§ GIVEN EXERCISE
The listing must be reproduced in full, exactly as it stands.

§ DATA SHOWN
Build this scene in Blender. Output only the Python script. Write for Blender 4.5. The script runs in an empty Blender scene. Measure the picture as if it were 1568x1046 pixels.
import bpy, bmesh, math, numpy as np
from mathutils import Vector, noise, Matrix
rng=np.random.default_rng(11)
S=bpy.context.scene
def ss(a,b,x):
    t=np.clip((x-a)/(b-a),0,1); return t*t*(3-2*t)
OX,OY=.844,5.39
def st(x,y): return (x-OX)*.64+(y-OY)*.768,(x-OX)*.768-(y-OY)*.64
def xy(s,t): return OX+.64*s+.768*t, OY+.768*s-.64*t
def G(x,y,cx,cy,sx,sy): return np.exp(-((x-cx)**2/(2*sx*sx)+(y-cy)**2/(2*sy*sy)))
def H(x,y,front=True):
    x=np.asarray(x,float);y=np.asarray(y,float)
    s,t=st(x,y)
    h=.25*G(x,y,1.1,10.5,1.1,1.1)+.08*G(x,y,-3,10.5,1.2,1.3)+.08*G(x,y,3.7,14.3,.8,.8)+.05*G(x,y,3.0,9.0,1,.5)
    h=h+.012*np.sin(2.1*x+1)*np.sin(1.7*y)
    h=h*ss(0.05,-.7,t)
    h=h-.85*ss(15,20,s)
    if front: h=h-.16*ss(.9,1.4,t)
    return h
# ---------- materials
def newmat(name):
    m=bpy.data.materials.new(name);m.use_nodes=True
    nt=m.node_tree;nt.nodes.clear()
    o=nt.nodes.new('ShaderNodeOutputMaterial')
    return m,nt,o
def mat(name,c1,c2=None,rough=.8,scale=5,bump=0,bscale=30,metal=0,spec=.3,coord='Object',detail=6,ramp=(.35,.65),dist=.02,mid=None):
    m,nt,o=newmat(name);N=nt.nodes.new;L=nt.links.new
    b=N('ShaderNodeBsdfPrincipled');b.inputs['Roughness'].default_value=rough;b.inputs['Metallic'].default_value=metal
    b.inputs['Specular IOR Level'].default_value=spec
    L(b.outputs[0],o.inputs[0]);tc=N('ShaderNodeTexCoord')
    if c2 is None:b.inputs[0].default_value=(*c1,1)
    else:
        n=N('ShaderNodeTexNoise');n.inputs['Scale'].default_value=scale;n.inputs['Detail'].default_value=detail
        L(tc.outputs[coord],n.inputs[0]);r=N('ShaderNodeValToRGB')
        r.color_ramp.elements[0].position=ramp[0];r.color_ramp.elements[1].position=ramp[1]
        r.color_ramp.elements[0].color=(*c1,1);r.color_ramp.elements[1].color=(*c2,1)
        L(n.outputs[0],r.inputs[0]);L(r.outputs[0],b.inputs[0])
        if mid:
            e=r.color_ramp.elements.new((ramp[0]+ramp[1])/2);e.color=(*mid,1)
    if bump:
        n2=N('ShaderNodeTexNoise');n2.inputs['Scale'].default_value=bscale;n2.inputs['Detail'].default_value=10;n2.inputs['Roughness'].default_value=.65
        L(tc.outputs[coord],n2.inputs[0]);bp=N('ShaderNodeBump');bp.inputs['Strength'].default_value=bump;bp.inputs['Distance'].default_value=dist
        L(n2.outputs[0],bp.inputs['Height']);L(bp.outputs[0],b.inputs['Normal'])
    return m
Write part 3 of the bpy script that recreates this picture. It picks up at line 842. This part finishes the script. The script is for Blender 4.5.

§ TASK RESPONSE
Build this scene in Blender. Output only the Python script. Write for Blender 4.5. The script runs in an empty Blender scene. Measure the picture as if it were 1568x1046 pixels.
import bpy, bmesh, math, numpy as np
from mathutils import Vector, noise, Matrix
rng=np.random.default_rng(11)
S=bpy.context.scene
def ss(a,b,x):
    t=np.clip((x-a)/(b-a),0,1); return t*t*(3-2*t)
OX,OY=.844,5.39
def st(x,y): return (x-OX)*.64+(y-OY)*.768,(x-OX)*.768-(y-OY)*.64
def xy(s,t): return OX+.64*s+.768*t, OY+.768*s-.64*t
def G(x,y,cx,cy,sx,sy): return np.exp(-((x-cx)**2/(2*sx*sx)+(y-cy)**2/(2*sy*sy)))
def H(x,y,front=True):
    x=np.asarray(x,float);y=np.asarray(y,float)
    s,t=st(x,y)
    h=.25*G(x,y,1.1,10.5,1.1,1.1)+.08*G(x,y,-3,10.5,1.2,1.3)+.08*G(x,y,3.7,14.3,.8,.8)+.05*G(x,y,3.0,9.0,1,.5)
    h=h+.012*np.sin(2.1*x+1)*np.sin(1.7*y)
    h=h*ss(0.05,-.7,t)
    h=h-.85*ss(15,20,s)
    if front: h=h-.16*ss(.9,1.4,t)
    return h
# ---------- materials
def newmat(name):
    m=bpy.data.materials.new(name);m.use_nodes=True
    nt=m.node_tree;nt.nodes.clear()
    o=nt.nodes.new('ShaderNodeOutputMaterial')
    return m,nt,o
def mat(name,c1,c2=None,rough=.8,scale=5,bump=0,bscale=30,metal=0,spec=.3,coord='Object',detail=6,ramp=(.35,.65),dist=.02,mid=None):
    m,nt,o=newmat(name);N=nt.nodes.new;L=nt.links.new
    b=N('ShaderNodeBsdfPrincipled');b.inputs['Roughness'].default_value=rough;b.inputs['Metallic'].default_value=metal
    b.inputs['Specular IOR Level'].default_value=spec
    L(b.outputs[0],o.inputs[0]);tc=N('ShaderNodeTexCoord')
    if c2 is None:b.inputs[0].default_value=(*c1,1)
    else:
        n=N('ShaderNodeTexNoise');n.inputs['Scale'].default_value=scale;n.inputs['Detail'].default_value=detail
        L(tc.outputs[coord],n.inputs[0]);r=N('ShaderNodeValToRGB')
        r.color_ramp.elements[0].position=ramp[0];r.color_ramp.elements[1].position=ramp[1]
        r.color_ramp.elements[0].color=(*c1,1);r.color_ramp.elements[1].color=(*c2,1)
        L(n.outputs[0],r.inputs[0]);L(r.outputs[0],b.inputs[0])
        if mid:
            e=r.color_ramp.elements.new((ramp[0]+ramp[1])/2);e.color=(*mid,1)
    if bump:
        n2=N('ShaderNodeTexNoise');n2.inputs['Scale'].default_value=bscale;n2.inputs['Detail'].default_value=10;n2.inputs['Roughness'].default_value=.65
        L(tc.outputs[coord],n2.inputs[0]);bp=N('ShaderNodeBump');bp.inputs['Strength'].default_value=bump;bp.inputs['Distance'].default_value=dist
        L(n2.outputs[0],bp.inputs['Height']);L(bp.outputs[0],b.inputs['Normal'])
    return m
Write part 3 of the bpy script that recreates this picture. It picks up at line 842. This part finishes the script. The script is for Blender 4.5.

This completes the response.